プロデューサーとして名を連ねていても”名だけ”で実質その業務をしていないという人物を排除し、実務をしていない”名だけのプロデューサー”にアカデミー賞の栄誉を与えないように/作品賞にノミネートされる&受賞するプロデューサーが膨大な数にのぼらないようにと、以前にクレジット数を3名に限定するよう改正されたのですが、やがて特別な場合には4名まで登録可能となり、今回、さらに”設定されている条件を満たしている場合には”もっと沢山のプロデューサーを登録出来るようになりました。プロデューサーとして実務をこなしているのに/作品に深く関わり尽力したのにプロデューサーの登録数が3名に限定されているためオスカー像を貰えないという人が出てきてしまっている現状を考慮した、ということでしょう。ただし、”名だけのプロデューサー”を排除できるよう、現役プロデューサーとしてきちんと実務をこなしている人を選出できるようにしてあります。




プロダクション・デザイン賞部門(美術賞)
該当作品が事実上、アニメーションとデジタル技巧で構成されている場合、デザイン部門で主導しているデジタル・アーティストもプロダクション・デザイン賞の審査対象として考慮されるようになります。今まで、同部門へクレジットされるのはプロダクション・デザイナー(production designer)と美術監督(アート・ディレクター / art director)とセット装飾者(セット・デコレーター / set decorator)でした。(そこへ、デジタル・アーティストも加わることが可能となりました。)

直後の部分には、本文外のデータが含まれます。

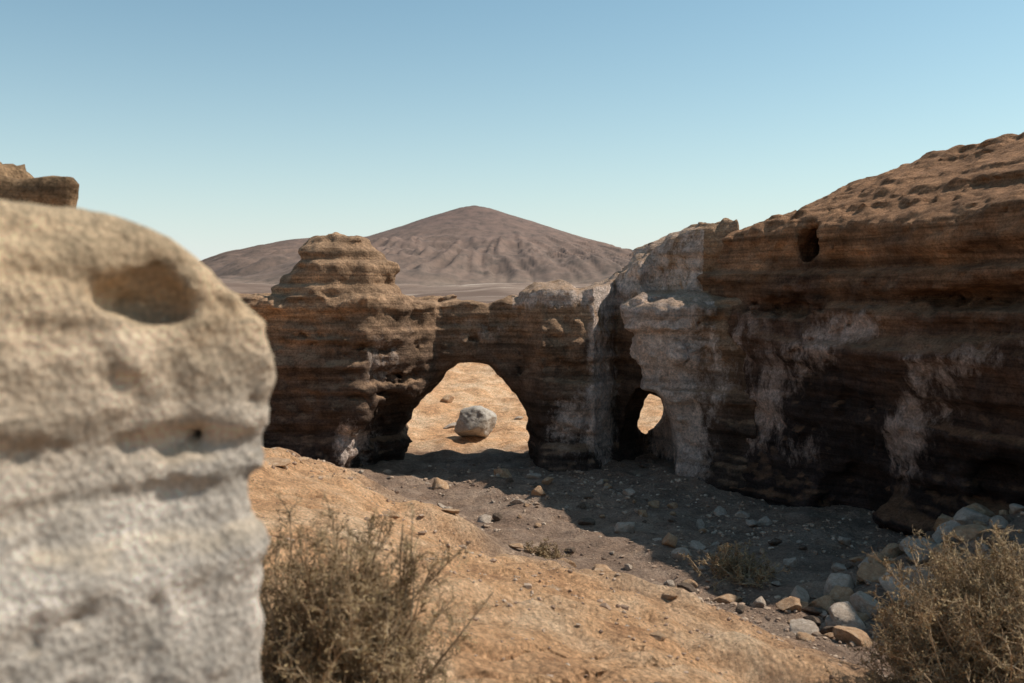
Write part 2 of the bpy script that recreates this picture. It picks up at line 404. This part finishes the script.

デジタル・アーティストが審査対象としてクレジットされるようになると、実写映画だけでなくアニメーション映画からもプロダクション・デザイン賞部門へノミネートされてくるようになるのではないかと期待されています。今現在、規定上はアニメーション映画からも同部門へノミネートは可能なのですが、投票者である同部門のアカデミー会員には「アニメーション映画からもデザイナーを選んでもよいのだ」という意識があまりないようで、ノミネートされてきません。




短編映画賞部門(短編アニメーション映画 / 短編実写映画)
普通の劇場で公開されたわけではないれど一般公開されたり配給されたりした短編映画も「短編映画の審査対象となることが出来る映画祭のリスト(Short Films Qualifying Festival List)」に掲載されている映画祭の勝者となれば(受賞すれば)審査対象となることが可能になります。普通の劇場で公開される前に一般公開されたり配給されたりした短編映画で(指定された)映画祭で受賞していない作品は、以前同様、審査対象から外されます。

今までは「一般劇場で公開される前に何らかの形で公開されてしまった短編映画(例えばTVで放映されたりしてしまったり、とか。)は、いかなる場合でも審査対象にならなかった」ということですね。それが今後は、指定された映画祭で賞を獲っている場合に限っては「一般劇場で公開される前に何らかの形で公開されてしまった短編映画」も審査対象となり得る、ということですね。短編映画が劇場公開されるということは現状では限られてきますし、出来のいい短編映画だからこそTV放映されている率も高いでしょう。映画祭で賞が獲れるような質の高い作品なのに先にTV放映が済んでしまっていることでアカデミー賞に出品不可となるのは勿体ない、できるだけ高品質の短編映画がアカデミー賞へ出品されてきて欲しい、ということでしょうね。特に実写の短編映画はTV放映で公開されることが大半でしょうし、「TV放映され高評価を受けたのに規定に合わないということでアカデミー賞にエントリーできなかった」という悲しいことが起きやすいのかも。そして、そういう悲しいケースを減らそうということでしょう。





学生アカデミー賞に関して
学生アカデミー賞の「オルタナティブ部門(Alternative)」「アニメーション部門(Animation)」「一般実写フィクション部門(Narrative)」「外国語映画部門(Foreign Film)」の4部門における金メダル(金賞)・銀メダル(銀賞)・銅メダル(銅賞)の受賞作品がアカデミー賞短編映画賞(短編アニメーション映画賞 / 短編実写映画賞)の審査対象となることが可能になりました。これは初めての試みです。また、これと同様に、学生アカデミー賞の「ドキュメンタリー部門(Documentary)」の金メダル(金賞)・銀メダル(銀賞)・銅メダル(銅賞)の受賞作品もアカデミー賞短編ドキュメンタリー映画賞の審査対象となることが可能となります。

映画芸術科学アカデミーとして新人の育成にさらに力を入れていこうという試みでもあるし、学生アカデミー賞という存在の認知度/重要度をあげたい、ってことでもあるでしょう。正直、私も学生アカデミー賞というものには殆ど(というか、全く)関心がなかったし。「ヨーロッパとかの大手映画祭だけじゃなく、アメリカのアカデミー賞にも学生向け/映画学校向けの賞があるよ。みんな、こっちにも参加してね。有能な新人さん、お待ちしていま~す♪」って、そういうことかも。


大きな改訂点は以上。あと、その年に応じた日付けの変更や手続き上の改正のような細かい改訂もあるようです。